Mahkemece davanın kabulüne karar verilmiş, hüküm taraf vekillerince temyiz edilmiştir.

Mahallinde yapılan keşif sonucu, taşınmaz malın el koyma günündeki niteliğine göre dava tarihindeki değerinin biçilmesinde ve dava Avukatlık Kanununun 168/son maddesini değiştiren 4667 sayılı Yasanın yürürlük tarihi olan 10.05.2001 gününden önce açıldığından önceki tarife uygulanarak vekalet ücretine hükmedilmesinde bir isabetsizlik görülmemiştir.
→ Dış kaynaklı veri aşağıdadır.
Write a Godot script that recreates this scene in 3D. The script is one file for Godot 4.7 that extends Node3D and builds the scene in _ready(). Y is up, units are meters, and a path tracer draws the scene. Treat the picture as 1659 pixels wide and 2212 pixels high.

Davacı vekilinin temyiz itirazları bu nedenle yerinde değildir.

Davalı idarenin temyizine gelince:

l-Davalı idare yargılama safhasında özel Kanunla iki ayrı kuruma ayrıldığından karar başlığına davalı olarak Türkiye Elektrik İletim AŞ.yerine, Türkiye Elektrik Üretim-İletim AŞ.Genel Müdürlüğü yazılması,

2-Davacı dava dilekçesinde fazlaya ilişkin hakkını saklı tutmadan 5.000.000.000 TL. tazminat istemiştir. Davacı bu talebi ile kendisini sınırlamıştır. Buna rağmen sonradan verdiği ıslah dilekçesi ile müddeabihi genişletmesi mümkün değildir. HUMK'nun 87.maddesinin son fıkrasının Anayasa Mahkemesince iptal edilmiş olması da davacıya bu yolda hak vermez. Bu nedenle ıslah talebinin reddine ve dava dilekçesindeki istemle sınırlı olarak tazminata hükmedilmesi gerektiği düşünülmeden, ıslah talebi kabul edilerek fazlaya hükmedilmesi,

Doğru görülmemiştir.

SONUÇ : Davalı idare vekilinin temyiz itirazları yerinde olduğundan hükmün açıklanan nedenlerle HUMK'nun 428.maddesi gereğince BOZULMASINA, peşin alınan temyiz harcının istenildiğinde davalıya geri verilmesine ve peşin alınan harcın hazineye irad kaydedilmesine ve davacıdan yeniden harç alınmasına yer olmadığına 21.11.2002 gününde oybirliğiyle karar verildi.